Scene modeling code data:

(begin)

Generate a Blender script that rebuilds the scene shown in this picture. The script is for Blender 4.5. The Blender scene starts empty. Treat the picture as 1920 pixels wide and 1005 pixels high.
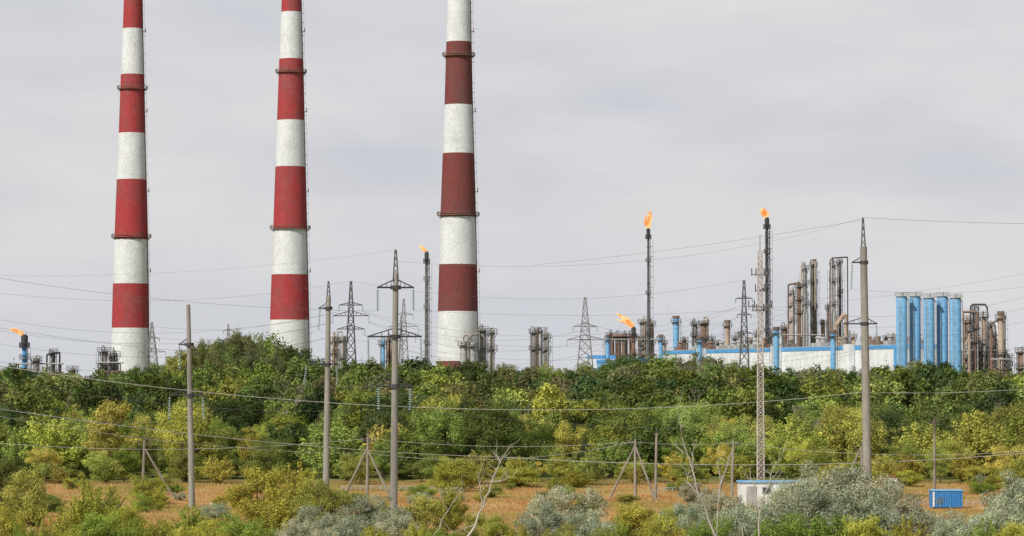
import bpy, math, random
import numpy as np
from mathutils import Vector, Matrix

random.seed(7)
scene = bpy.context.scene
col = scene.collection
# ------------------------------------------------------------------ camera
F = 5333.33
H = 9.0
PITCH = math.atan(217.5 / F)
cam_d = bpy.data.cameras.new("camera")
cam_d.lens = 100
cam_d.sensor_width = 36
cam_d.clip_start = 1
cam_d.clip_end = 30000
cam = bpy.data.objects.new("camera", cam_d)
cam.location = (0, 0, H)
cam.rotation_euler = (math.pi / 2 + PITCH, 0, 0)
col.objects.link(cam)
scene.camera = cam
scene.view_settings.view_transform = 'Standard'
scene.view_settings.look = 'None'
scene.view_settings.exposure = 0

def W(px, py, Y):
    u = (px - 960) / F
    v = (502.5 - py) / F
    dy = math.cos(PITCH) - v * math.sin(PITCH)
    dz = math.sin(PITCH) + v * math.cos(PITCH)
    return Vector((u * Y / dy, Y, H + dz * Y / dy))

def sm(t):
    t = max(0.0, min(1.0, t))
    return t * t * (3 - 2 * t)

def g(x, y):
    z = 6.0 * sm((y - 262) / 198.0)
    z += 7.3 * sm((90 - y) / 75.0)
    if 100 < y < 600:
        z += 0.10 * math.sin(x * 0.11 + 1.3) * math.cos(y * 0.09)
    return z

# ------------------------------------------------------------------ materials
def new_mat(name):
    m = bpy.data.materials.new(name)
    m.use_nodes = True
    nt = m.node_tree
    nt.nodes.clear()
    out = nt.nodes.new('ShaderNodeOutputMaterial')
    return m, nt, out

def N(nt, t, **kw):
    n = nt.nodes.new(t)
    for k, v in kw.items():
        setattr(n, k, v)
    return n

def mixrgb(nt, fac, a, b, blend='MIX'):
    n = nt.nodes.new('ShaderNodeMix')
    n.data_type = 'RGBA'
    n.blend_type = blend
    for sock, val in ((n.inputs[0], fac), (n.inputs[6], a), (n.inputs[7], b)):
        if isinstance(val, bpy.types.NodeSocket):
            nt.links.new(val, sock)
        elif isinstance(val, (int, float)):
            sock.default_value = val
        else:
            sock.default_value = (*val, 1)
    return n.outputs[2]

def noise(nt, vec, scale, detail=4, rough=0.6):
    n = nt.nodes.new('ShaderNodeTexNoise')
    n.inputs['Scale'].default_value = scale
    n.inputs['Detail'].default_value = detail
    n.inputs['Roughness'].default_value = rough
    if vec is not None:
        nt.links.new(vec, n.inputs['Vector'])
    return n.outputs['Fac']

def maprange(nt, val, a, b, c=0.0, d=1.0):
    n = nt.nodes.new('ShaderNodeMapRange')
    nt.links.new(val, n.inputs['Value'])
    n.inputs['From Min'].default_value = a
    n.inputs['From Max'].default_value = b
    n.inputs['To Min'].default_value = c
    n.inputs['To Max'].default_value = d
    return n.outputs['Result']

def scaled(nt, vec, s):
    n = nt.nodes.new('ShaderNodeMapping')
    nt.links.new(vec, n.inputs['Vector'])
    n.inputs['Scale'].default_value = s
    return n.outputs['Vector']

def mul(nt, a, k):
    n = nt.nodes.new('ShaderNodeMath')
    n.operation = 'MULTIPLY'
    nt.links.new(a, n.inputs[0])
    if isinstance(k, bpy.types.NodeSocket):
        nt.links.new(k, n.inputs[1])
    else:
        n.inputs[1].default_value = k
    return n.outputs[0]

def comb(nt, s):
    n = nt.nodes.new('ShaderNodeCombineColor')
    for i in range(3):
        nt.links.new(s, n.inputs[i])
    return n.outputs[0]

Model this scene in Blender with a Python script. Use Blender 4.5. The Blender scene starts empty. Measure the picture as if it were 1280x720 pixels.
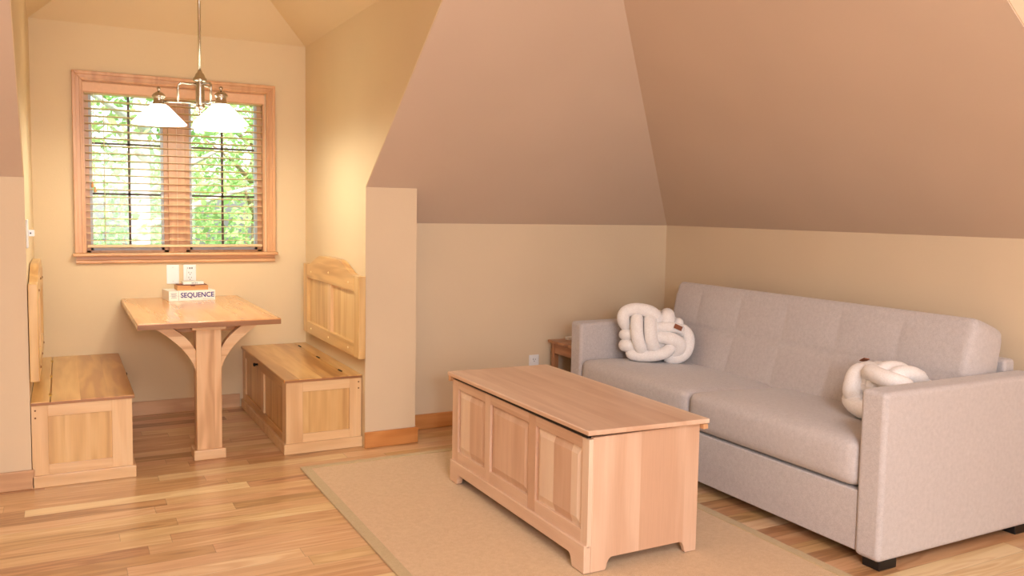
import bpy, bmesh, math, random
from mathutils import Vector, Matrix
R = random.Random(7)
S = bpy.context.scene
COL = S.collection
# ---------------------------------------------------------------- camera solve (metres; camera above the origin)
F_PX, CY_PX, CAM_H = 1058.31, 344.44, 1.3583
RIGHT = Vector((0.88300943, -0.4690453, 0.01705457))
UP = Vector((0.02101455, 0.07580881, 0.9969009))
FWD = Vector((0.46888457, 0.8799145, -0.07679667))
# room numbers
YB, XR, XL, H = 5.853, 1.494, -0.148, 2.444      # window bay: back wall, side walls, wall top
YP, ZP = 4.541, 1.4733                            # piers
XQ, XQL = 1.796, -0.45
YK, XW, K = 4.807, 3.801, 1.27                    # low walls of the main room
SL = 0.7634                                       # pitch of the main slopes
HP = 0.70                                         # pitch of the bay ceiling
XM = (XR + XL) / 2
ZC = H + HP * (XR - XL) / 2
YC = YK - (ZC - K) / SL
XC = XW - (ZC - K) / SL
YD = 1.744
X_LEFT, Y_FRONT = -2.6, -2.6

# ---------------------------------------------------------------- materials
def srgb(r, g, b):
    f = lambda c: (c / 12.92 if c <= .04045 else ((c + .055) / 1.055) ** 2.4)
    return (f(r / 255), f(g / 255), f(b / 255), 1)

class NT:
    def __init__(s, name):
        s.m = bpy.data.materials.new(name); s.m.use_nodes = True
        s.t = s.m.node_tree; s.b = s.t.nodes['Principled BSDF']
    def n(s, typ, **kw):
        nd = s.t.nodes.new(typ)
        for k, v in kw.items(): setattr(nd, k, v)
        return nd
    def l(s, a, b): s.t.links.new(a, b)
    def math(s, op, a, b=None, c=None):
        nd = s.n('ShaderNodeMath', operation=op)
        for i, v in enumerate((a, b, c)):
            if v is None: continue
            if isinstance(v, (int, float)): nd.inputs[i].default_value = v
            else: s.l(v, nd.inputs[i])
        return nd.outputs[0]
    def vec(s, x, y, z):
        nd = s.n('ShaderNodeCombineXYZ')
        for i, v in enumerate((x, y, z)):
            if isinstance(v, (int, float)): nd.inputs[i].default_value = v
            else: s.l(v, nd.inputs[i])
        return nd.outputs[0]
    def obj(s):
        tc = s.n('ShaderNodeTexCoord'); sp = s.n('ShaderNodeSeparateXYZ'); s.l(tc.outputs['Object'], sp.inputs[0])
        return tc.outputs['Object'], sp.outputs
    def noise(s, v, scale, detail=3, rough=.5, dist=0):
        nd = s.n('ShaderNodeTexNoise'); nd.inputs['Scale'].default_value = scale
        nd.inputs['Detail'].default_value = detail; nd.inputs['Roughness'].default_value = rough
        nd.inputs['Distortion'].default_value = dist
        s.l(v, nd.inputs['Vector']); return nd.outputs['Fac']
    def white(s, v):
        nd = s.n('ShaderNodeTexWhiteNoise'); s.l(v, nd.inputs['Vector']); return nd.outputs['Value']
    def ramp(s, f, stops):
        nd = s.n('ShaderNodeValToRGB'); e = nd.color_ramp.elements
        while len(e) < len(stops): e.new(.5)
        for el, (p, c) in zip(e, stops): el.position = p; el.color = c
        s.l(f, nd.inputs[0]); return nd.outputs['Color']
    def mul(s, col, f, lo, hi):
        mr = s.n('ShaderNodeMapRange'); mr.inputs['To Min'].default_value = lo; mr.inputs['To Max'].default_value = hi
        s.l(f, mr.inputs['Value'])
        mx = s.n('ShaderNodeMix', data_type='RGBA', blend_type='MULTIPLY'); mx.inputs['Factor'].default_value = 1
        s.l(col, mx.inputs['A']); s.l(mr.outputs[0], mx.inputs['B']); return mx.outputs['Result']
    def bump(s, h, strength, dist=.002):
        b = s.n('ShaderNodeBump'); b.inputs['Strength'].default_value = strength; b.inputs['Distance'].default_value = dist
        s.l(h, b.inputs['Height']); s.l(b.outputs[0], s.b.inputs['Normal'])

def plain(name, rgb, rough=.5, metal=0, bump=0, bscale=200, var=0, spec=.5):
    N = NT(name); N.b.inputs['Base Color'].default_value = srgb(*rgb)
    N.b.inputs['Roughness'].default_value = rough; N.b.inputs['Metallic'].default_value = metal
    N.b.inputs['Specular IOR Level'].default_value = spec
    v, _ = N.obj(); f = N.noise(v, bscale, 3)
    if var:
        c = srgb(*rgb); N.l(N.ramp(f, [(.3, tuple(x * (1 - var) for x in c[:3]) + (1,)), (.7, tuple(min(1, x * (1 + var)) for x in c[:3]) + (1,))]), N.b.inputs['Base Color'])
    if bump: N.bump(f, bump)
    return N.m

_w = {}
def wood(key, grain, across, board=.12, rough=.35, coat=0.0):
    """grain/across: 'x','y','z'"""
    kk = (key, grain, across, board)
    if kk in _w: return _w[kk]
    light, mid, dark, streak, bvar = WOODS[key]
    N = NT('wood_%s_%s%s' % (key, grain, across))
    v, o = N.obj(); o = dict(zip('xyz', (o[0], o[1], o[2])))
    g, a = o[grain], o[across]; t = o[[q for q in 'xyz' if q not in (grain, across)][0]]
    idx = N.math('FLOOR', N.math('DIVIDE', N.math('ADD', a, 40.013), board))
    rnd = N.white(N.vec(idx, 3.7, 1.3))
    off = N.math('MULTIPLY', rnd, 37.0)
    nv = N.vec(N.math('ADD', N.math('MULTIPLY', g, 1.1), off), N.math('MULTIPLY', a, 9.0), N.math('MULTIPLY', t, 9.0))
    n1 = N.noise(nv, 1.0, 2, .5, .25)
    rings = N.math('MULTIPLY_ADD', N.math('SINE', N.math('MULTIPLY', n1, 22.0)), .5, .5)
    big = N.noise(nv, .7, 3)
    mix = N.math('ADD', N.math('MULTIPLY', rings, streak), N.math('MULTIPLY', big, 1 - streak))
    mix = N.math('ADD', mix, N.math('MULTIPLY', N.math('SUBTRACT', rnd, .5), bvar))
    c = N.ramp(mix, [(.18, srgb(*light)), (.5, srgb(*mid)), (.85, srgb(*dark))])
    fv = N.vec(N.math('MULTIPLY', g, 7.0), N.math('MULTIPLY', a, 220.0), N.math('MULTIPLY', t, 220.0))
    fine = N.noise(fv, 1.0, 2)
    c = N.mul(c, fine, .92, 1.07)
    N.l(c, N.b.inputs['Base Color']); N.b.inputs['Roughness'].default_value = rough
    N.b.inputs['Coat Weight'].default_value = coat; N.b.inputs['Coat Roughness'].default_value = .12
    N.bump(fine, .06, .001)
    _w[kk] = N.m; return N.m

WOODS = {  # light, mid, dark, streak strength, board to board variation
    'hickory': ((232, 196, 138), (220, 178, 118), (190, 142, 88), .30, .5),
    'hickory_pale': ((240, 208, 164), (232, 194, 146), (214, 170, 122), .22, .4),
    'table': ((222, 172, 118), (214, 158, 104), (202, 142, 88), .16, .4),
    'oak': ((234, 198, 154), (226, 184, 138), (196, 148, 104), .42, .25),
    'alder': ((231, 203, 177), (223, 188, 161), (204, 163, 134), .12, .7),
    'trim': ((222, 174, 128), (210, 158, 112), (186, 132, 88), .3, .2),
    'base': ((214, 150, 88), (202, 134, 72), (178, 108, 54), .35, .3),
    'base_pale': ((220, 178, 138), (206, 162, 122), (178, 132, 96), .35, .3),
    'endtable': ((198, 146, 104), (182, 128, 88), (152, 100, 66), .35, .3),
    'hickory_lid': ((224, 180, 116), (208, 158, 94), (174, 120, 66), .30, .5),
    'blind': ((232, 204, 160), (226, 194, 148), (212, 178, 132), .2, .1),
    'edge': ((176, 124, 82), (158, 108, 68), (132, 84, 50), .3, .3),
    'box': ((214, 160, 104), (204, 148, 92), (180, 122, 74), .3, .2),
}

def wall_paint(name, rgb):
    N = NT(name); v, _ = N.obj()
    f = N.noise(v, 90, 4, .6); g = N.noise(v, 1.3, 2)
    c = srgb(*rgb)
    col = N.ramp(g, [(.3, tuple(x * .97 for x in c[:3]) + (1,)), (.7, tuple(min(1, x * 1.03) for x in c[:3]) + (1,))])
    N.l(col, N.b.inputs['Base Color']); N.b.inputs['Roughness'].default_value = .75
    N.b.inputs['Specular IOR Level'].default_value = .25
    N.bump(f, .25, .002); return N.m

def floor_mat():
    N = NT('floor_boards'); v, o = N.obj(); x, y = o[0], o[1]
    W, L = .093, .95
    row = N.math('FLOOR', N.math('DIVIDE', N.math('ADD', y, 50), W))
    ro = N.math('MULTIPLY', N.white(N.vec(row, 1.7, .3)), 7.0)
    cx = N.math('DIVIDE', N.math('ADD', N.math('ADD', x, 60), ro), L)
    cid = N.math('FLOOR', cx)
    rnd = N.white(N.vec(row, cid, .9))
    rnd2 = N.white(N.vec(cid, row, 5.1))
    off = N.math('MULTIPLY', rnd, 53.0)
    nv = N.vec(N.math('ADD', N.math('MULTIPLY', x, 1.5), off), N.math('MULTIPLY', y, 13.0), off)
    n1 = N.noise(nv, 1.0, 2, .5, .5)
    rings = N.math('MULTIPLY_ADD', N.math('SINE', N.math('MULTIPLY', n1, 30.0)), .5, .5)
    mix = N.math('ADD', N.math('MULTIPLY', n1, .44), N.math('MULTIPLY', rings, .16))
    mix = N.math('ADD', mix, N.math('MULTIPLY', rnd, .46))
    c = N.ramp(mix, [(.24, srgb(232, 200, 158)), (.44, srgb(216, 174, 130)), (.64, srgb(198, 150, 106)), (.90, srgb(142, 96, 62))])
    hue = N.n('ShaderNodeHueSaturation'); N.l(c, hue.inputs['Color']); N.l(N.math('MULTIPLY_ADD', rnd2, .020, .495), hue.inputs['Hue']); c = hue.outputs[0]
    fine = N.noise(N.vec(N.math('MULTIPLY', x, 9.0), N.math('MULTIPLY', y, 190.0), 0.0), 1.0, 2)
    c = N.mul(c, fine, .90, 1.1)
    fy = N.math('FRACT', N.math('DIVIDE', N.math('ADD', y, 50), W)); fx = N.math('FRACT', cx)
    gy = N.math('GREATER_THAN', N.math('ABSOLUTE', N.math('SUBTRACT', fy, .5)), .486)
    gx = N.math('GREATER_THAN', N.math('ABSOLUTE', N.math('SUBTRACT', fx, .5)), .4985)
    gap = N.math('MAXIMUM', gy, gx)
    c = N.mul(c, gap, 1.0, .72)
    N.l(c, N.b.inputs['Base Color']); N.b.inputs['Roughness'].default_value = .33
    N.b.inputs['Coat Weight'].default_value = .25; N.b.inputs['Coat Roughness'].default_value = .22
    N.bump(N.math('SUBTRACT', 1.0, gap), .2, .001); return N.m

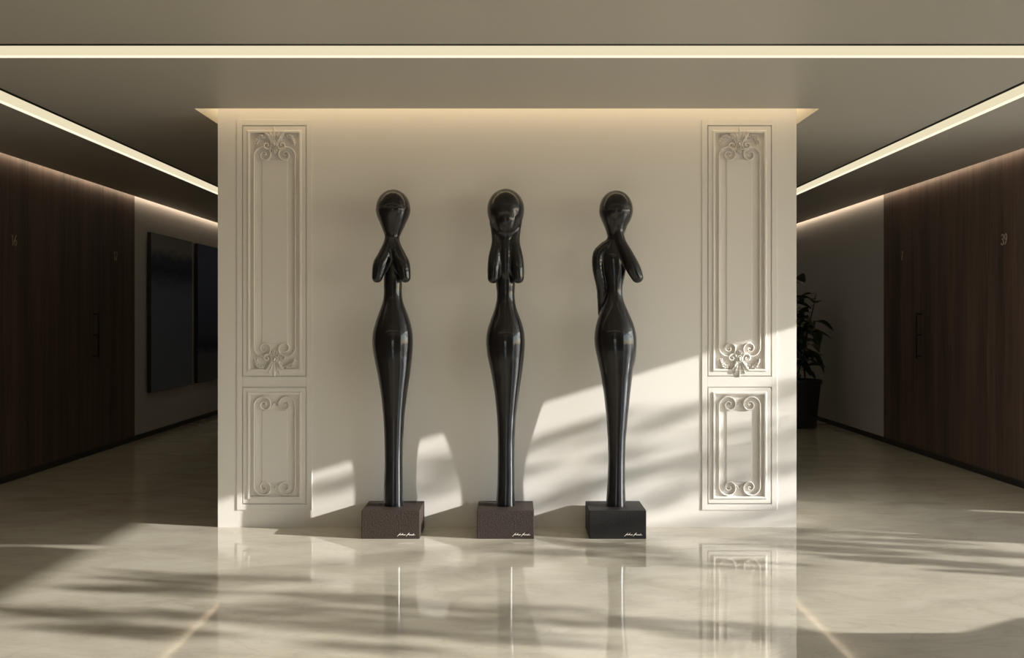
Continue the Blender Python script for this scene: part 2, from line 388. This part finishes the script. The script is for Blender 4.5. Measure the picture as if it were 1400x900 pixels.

(end)

> _Set task_: List each line of the entries that holds the string "script".

> _Reply to the task_:
Generate a Blender script that rebuilds the scene shown in this picture. The script is for Blender 4.5. The Blender scene starts empty. Treat the picture as 1920 pixels wide and 1005 pixels high.
Model this scene in Blender with a Python script. Use Blender 4.5. The Blender scene starts empty. Measure the picture as if it were 1280x720 pixels.
Continue the Blender Python script for this scene: part 2, from line 388. This part finishes the script. The script is for Blender 4.5. Measure the picture as if it were 1400x900 pixels.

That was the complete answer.